在浅海波导中混响是主动声纳系统的主要干扰，为了抑制混响，通常采用宽带发射信号和大孔径发射、接收阵。这两种方法都减小了混响的分辨单元．因此经波束形成和匹配滤波后提高了信混比。然而这也带来了负面影响，即分辨单元内混响包络的分布偏离了传统假设的瑞利分布，出现了高尾的非瑞利分布，导致匹配滤波器虚警概率提高。为了得到恒虚警检测器，需要对混响进行更精确的建模。通过理论和实际数据分析表明，利用多变量椭圆轮廓分布可以很好的建模浅海混响的统计特性。在混响建模为多变量椭圆轮廓分布模型的基础上，利用GLRT理论可以得到一种自适应CFAR检测器，通过实验数据分析，自适应CFAR检测器较之常规匹配滤波器，其信混比（SRR）可提高3dB。
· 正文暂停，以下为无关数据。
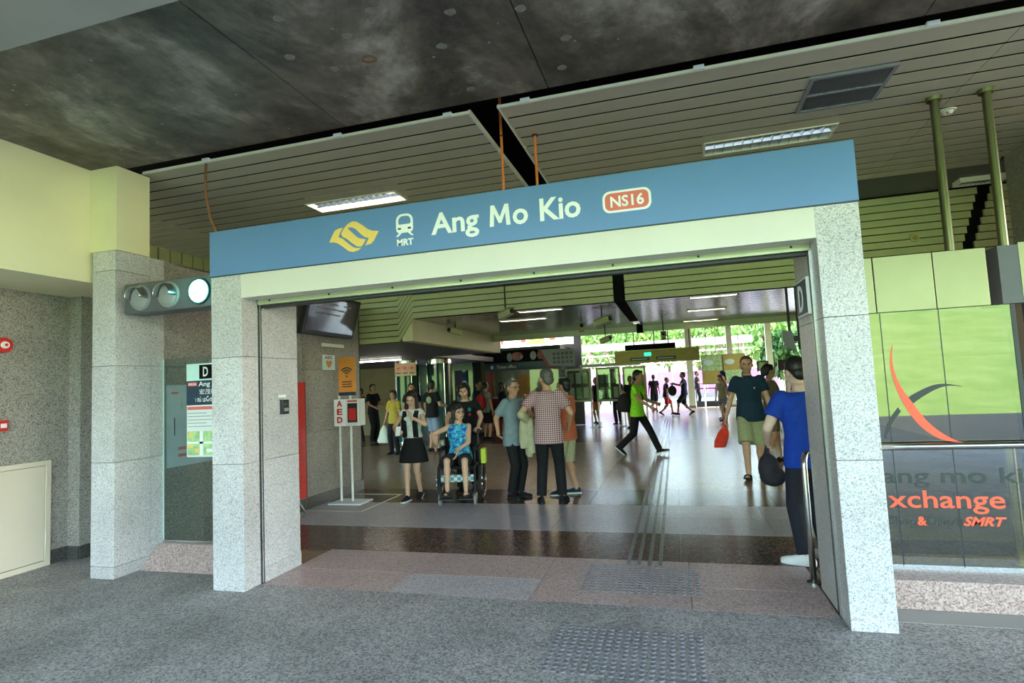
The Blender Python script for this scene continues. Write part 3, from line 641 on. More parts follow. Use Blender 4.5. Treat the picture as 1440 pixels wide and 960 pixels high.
text('lettering', 'Ang Mo Kio', 'sign_white', dp, front(.578), -.71, -.30, 1.68, 1.725, .001, .01); text('lettering', '宏茂桥', 'sign_white', dp, front(.578), -.70, -.50, 1.605, 1.65, .001, cap=.8); text('lettering', 'ஆங் மோ கியோ', 'sign_white', dp, front(.578), -.79, -.36, 1.53, 1.575, .001)
bx('red_band', 'sign_red', dp, -.845, -.11, .578, .580, 1.455, 1.485)
for k in range(5): bx('text_line', 'mid_grey', dp, -.84, -.62+.06*(k % 3), .578, .580, 1.42-k*.032, 1.426-k*.032)
bx('small_map', 'map_green', dp, -.845, -.11, .578, .580, 1.02, 1.25)
for a, b, c, d in [(-.70, 1.02, -.66, 1.25), (-.845, 1.13, -.5, 1.15), (-.62, 1.05, -.45, 1.08)]: bx('map_road', 'sign_white', dp, a, c, .577, .578, b, d)
for a, b in [(-.83, 1.09), (-.83, 1.2), (-.76, 1.05)]: bx('map_block', 'sign_yellow', dp, a, a+.05, .577, .578, b, b+.035)
# traffic light
tl = empty('traffic_light', (-.55, .2, 2.36), 'dark horizontal traffic light with the right lamp lit green', 'traffic light')
bx('housing', 'dark_grey', tl, -1.07, -.004, .10, .30, 2.355, 2.635, bev=.012)
bx('bracket', 'dark_metal', tl, -.08, -.001, .14, .26, 2.40, 2.60)
for k, x in enumerate((-.876, -.556, -.217)):
    z = 2.495; nm = MB()
    nm.cyl((x, .10, z), (x, .085, z), .118, .112, 28); ring = nm.build('lamp_rim', 'mid_grey' if k < 2 else 'dark_metal', tl)
    if k < 2:
        MB().ell((x, .086, z), (.10, .022, .10), n=24).build('lens', 'mid_grey', tl, smooth=True)
        m = MB(); N = 14; rg = []
        for j in range(8):   # hood: shell round the upper half
            d = .085-.075*j/7; r = .104*(1-.16*j/7); rg.append([V((x+r*math.cos(R(-10+200*i/N)), d, z+r*math.sin(R(-10+200*i/N)))) for i in range(N+1)])
        for j in range(8): m.v += rg[j]
        for j in range(7): m.f += [(j*(N+1)+i, j*(N+1)+i+1, (j+1)*(N+1)+i+1, (j+1)*(N+1)+i) for i in range(N)]
        h = m.build('visor', 'steel', tl, smooth=True); sm_ = h.modifiers.new('thick', 'SOLIDIFY'); sm_.thickness = .004
    else: MB().ell((x, .085, z), (.10, .03, .10), n=24).build('lit_lens', 'green_lamp', tl, smooth=True)
ld = bpy.data.lights.new('green_light', 'POINT'); ld.energy = .4; ld.color = (.1, .95, .8); ld.shadow_soft_size = .09; lo = bpy.data.objects.new('green_light', ld); C.objects.link(lo); lo.parent = tl; lo.location = (-.217+.55, -.02-.2, .135)
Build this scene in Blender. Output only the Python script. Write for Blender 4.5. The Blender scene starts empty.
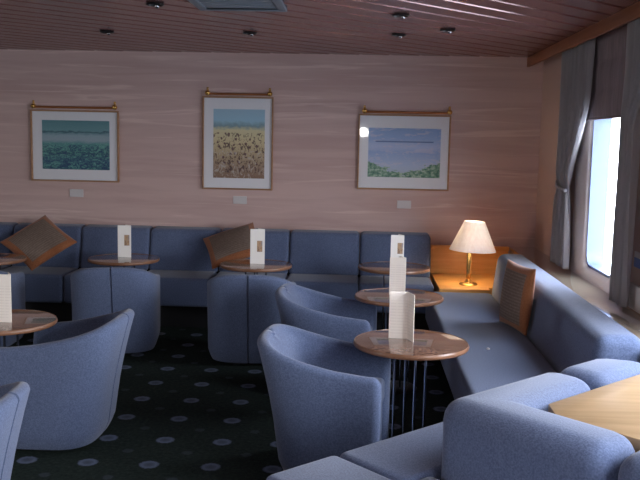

An adaptive CFAR detector in non-Gaussian reverberation environment

Active sonar systems operating in shallow water are most significantly hindered by increased reverberation power levels. To offset the resulting loss in detection performance, systems have been developed with wider transmission bandwidth and larger aperture transmitting and receiving array. Both of these approaches reduce the size of the resolution cell from which reverberation results and therefore, increase the signal-to-reverberation power ratio after beamforming and matched filtering. However, increasing bandwidth or array size can have the adverse effect of producing reverberation with a statistical distribution that is more heavy-tailed than the traditionally assumed Rayleigh distribution at the matched filter envelope to cause an increase in the probability of false alarm. Reverberation＇s statistical distribution can be modeled well by using the Multivariate Elliptically Contoured distributions. Here, an adaptive CFAR detector, based on the reverberation MEC distributions, can be derived form the GLRT theory. By analyzing the experiment data, it is found that the detection performance can be enhanced by about 3 dB in reverberation environment.